Tendo a discordar de Luc Ferry. As alegações de que a burca não faz parte da “lista das obrigações determinadas pela religião muçulmana às mulheres” e de que ela é um “sinal de vínculo ao fundamentalismo” não servem como bons apoios para a proibição estatal do seu uso. Essa é minha posição em linhas gerais. E ela já é suficiente para discordar de Luc Ferry. Com efeito, as declarações dele sugerem a existência de razões para a proibição irrestrita das burcas (coisa pela qual alguns franceses lutam). O elemento complicador aqui é o fato da proibição ser aplicada ao domínio de escolas estatais. O Estado teria o direito de estabelecer regras sobre o uso de símbolos religiosos (sim, símbolos religiosos, pois mesmo sendo fundamentalista ainda é um fundamentalismo religioso) dentro das escolas visto que as escolas são suas, isto é, são instituições estatais de ensino. Isso parece evocar a ideia de contrapartidas. Ou seja, se crianças, jovens e seus pais são beneficiários de ação estatal, então seria cabível licitamente ao Estado cobrar obediência às regras para o gozo desse benefício representado por um ensino gratuito (pelo menos não diretamente pago, e pago indiretamente por um preço bem baixo, supondo que o número de cotizados seja bem maior que o numero de beneficiários).

Mas a se adotar essa linha de raciocínio, qual seria o limite para a ação do Estado (nas “suas” escolas)? O representante do Leviatã poderia dizer: quem não gostar que não matricule seus filhos nas escolas públicas. É claro que, rigorosamente, o princípio normativo libertário rejeita o ensino estatal. Mas, dada a existência do ensino estatal, o que um libertário poderia dizer sobre a proibição do uso das burcas? Acho que deveria fazer ecoar o brado retumbante apontando que é um abuso da coerção estatal. Razoável é tirar todos os crucifixos de salas de aula. Porém, o que um indivíduo quer colocar em seu corpo, eis um problema que pertence apenas ao indivíduo (no caso de crianças, a elas e a seus pais).

O interessante nessa conversa é esse tom universalista. Essa pose antirelativista. Ora, nossos juízos morais não devem ter a mesma extensão que nossos juízos políticos. Quer dizer, do fato de achar moralmente errado uma mulher ser humilhada não se segue que considere legítima uma lei que procure resolver essa imoralidade (algo parecido seria: o adultério é imoral, mas não cabe ao Estado entrar na parada). Tenho de admitir que há algo mal colocado no caso das burcas. Alguém poderia argumentar que a vítima da humilhação é coagida a padecer o confinamento imposto pela religião fundamentalista a que pertence. Mas se ela é coagida, ela precisa reclamar. Seria correto o Estado intervir mesmo sem reclamação? Não penso apenas na reclamação direta pela própria vítima, mas nas reclamações que poderiam vir de amigos e parentes. O Estado teria de agir como protetor dos humilhados e coagidos? Notem que uso o termo humilhação aqui no sentido que Luc Ferry sugere, isto é, da condição das mulheres serem obrigadas a usar a burca tendo em vista que o lugar estipulado pela religião a que pertencem não ser a esfera pública. Se elas fazem isso voluntariamente, não tem legitimidade a intervenção do Estado. O verdadeiro tolerante tolera a intolerância (no domínio político). O que o tolerante não deve tolerar é a violência e a fraude.
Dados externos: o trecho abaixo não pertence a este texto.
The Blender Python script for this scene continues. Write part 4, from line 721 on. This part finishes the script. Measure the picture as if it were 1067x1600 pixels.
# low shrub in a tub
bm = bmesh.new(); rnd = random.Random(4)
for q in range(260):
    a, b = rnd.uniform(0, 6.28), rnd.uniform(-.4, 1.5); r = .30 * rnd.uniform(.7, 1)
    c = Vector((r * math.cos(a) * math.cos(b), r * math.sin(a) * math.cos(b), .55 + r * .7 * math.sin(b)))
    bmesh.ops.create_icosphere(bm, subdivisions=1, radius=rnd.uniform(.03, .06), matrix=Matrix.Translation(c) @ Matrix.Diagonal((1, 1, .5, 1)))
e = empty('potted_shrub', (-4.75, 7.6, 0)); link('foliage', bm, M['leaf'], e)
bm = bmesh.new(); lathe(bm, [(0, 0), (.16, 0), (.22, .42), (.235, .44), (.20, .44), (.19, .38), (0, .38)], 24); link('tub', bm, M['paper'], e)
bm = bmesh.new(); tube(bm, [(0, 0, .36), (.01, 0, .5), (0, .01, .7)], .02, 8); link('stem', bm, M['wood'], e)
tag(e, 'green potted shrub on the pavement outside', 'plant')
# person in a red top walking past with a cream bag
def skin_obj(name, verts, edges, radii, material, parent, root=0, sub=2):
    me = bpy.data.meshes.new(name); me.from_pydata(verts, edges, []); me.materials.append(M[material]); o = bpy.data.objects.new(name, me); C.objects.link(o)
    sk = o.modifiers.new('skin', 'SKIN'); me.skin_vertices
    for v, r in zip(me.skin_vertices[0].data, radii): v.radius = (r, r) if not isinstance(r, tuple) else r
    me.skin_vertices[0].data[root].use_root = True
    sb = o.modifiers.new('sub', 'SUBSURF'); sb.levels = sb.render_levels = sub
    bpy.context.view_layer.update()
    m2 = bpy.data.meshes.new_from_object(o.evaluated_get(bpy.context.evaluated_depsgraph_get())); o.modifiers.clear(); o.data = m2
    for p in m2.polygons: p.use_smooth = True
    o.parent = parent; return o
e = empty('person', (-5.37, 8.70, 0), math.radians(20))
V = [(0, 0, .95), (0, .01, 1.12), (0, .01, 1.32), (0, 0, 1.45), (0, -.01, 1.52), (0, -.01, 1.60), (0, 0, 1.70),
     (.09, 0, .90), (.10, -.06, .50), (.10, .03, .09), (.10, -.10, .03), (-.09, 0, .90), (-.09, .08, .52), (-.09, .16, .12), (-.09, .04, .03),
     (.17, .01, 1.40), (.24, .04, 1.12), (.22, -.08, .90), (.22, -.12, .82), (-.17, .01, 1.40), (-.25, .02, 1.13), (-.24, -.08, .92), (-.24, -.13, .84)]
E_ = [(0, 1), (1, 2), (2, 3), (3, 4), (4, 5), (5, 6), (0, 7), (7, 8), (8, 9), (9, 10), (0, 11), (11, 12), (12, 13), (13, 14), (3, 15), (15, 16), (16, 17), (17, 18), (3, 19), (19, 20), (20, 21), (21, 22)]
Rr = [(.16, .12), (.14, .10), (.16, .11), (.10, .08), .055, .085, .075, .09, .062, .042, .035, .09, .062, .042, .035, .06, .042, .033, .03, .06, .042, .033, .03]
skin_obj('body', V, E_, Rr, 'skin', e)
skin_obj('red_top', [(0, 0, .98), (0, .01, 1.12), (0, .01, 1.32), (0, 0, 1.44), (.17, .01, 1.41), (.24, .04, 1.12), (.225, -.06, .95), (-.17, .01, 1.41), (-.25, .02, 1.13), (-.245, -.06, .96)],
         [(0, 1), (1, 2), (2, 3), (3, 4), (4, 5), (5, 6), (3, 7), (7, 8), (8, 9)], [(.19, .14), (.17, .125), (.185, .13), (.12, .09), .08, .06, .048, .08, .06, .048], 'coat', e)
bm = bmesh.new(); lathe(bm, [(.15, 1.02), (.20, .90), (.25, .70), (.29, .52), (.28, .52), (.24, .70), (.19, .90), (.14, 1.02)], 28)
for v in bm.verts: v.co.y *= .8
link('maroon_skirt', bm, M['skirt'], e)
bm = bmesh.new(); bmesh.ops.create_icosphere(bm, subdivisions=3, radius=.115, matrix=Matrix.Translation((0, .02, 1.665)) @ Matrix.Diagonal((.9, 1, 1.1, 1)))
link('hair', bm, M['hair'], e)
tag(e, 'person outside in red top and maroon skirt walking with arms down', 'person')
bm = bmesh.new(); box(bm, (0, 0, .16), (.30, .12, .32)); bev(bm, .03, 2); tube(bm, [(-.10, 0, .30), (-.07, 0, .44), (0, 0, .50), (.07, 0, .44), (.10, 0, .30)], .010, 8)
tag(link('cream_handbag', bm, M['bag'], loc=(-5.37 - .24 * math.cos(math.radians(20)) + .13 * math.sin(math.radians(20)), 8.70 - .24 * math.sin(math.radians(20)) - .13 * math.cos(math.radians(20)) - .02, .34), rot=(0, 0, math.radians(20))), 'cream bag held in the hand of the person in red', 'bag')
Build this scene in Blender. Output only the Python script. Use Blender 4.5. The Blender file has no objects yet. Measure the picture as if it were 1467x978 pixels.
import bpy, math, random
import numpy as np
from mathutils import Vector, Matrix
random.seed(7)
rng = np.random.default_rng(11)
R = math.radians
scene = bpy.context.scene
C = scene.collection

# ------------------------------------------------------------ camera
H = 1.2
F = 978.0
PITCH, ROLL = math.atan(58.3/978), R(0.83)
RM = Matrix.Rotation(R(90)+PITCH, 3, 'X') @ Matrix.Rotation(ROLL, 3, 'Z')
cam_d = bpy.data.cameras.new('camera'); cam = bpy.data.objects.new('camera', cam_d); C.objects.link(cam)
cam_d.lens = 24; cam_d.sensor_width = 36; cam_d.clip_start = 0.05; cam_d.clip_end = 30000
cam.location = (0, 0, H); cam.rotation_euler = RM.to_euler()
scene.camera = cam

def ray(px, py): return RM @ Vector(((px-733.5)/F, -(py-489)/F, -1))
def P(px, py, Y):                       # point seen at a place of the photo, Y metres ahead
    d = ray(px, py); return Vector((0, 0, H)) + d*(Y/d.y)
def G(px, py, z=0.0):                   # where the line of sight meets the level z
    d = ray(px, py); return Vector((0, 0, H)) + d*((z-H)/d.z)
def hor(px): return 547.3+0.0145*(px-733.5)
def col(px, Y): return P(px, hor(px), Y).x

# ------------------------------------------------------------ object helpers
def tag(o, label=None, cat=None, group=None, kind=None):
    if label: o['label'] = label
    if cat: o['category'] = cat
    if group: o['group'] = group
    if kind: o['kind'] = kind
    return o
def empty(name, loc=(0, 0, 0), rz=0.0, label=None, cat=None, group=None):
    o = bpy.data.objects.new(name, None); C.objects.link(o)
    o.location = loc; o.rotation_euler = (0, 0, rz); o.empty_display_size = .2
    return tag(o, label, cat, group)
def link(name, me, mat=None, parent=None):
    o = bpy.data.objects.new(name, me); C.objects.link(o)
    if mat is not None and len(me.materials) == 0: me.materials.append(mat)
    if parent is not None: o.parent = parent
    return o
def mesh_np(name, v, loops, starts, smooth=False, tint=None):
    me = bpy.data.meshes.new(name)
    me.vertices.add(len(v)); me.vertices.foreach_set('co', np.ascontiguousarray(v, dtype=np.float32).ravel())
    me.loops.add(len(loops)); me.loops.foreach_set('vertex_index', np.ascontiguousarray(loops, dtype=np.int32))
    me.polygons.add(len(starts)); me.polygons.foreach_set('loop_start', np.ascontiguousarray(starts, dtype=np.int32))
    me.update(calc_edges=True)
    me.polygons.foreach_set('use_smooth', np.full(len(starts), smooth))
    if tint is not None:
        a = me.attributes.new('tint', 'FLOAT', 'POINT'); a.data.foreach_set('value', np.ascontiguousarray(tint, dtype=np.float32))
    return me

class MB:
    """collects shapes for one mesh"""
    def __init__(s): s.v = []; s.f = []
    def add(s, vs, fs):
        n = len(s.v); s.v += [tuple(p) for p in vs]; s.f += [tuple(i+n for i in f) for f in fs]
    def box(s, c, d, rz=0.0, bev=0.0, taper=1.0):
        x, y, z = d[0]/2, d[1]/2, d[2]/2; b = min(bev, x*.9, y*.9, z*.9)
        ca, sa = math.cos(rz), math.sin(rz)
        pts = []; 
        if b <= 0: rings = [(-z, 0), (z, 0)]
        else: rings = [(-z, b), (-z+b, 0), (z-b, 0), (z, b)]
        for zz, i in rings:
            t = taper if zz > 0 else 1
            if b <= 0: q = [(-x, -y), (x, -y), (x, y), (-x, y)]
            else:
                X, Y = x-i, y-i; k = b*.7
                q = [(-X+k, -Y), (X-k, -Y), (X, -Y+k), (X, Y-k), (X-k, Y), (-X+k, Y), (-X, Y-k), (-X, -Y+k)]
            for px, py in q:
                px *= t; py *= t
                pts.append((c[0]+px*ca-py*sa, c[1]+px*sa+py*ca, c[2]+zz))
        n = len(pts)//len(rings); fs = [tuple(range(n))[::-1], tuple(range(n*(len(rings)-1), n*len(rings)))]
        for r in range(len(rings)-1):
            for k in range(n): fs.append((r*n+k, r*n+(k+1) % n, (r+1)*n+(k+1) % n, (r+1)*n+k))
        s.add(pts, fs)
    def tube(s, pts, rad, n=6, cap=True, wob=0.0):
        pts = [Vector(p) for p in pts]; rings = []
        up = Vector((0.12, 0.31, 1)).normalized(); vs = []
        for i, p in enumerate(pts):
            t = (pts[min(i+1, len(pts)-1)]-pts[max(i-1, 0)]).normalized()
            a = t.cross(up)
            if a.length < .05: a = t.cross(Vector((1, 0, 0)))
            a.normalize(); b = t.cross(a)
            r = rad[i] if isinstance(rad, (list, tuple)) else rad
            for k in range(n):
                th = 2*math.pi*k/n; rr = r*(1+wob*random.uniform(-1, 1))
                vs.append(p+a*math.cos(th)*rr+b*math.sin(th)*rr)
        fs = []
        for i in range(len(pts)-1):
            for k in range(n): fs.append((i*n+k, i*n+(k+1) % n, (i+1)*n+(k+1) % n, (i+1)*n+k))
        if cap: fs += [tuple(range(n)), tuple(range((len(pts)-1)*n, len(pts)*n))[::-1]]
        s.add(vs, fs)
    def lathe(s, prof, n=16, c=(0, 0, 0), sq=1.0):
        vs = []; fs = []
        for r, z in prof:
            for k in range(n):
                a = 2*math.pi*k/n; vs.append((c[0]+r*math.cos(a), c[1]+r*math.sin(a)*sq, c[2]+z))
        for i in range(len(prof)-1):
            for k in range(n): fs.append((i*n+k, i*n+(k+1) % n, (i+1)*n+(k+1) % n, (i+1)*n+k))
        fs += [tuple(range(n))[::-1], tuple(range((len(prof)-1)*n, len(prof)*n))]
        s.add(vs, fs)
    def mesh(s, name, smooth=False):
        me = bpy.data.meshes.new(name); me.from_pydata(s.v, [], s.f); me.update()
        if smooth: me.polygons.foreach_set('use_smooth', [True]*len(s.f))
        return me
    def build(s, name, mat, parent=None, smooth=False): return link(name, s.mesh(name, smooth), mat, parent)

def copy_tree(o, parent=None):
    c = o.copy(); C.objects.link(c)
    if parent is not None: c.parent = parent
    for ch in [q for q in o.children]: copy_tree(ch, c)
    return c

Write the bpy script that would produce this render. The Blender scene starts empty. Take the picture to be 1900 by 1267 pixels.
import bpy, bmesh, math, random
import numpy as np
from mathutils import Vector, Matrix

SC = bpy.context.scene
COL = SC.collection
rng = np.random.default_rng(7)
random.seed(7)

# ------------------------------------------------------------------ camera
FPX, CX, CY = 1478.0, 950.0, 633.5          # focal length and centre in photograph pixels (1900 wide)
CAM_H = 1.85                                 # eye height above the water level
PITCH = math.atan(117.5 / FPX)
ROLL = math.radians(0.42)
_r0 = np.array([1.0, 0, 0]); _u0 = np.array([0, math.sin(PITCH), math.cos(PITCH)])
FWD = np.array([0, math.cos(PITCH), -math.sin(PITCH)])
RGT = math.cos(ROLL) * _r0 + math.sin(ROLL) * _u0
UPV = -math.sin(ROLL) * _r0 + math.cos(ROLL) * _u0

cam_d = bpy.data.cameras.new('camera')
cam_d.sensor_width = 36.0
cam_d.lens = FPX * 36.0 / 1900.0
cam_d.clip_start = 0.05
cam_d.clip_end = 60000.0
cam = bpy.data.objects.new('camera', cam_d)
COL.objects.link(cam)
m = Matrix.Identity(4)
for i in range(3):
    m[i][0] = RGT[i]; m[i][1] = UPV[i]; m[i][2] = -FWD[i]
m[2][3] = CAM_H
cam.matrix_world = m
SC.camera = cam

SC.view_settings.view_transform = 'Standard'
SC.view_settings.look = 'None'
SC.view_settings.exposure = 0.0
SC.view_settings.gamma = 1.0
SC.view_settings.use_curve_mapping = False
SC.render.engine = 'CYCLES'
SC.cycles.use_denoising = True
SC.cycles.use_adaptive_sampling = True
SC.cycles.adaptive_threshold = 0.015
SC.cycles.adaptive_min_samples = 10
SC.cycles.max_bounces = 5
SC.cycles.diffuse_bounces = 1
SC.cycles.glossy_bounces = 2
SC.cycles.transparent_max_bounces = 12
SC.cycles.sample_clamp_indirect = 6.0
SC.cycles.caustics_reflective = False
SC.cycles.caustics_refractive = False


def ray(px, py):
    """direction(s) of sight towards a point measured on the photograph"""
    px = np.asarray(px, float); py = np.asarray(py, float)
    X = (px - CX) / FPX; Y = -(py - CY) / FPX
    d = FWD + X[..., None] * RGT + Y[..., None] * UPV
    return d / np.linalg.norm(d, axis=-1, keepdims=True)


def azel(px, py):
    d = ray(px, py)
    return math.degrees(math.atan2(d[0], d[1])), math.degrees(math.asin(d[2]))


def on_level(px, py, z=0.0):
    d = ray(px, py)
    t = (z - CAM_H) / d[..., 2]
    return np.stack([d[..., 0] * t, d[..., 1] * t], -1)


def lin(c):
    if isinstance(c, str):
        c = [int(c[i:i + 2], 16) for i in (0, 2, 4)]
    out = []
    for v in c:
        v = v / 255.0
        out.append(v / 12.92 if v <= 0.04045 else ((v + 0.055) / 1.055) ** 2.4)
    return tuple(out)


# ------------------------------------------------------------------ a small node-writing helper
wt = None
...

Antes me referi ao fato de que a existência do ensino público está dada. Alguém poderia protestar dizendo: “sim, está dada, mas a proibição do uso da burca também está dada. Por que lutar antes contra a proibição do uso de burcas e não contra o ensino público?” Aqui entra em cena algo que o bom senso político não tem dificuldades em assumir. Nem todas as lutas podem ser empreendidas ao mesmo tempo. Algumas até podem; elas podem correr paralelas, mas provavelmente com o empenho assimétrico de forças. Pois bem, lutar contra o ensino público é uma luta que não se resolverá (se é que algum dia se resolverá) a não ser em 5 ou 6 décadas (numa previsão otimista). Diferentemente é o caso das burcas. Nesse caso, é mais fácil que um número considerável de pessoas reconheçam procedência nas premissas que balizam a discussão sobre a legitimidade da sua proibição.

Ah, em tempo: que fique bem claro que, embora eu não seja um demissionário, sou evidentemente favorável à privatização da UEL.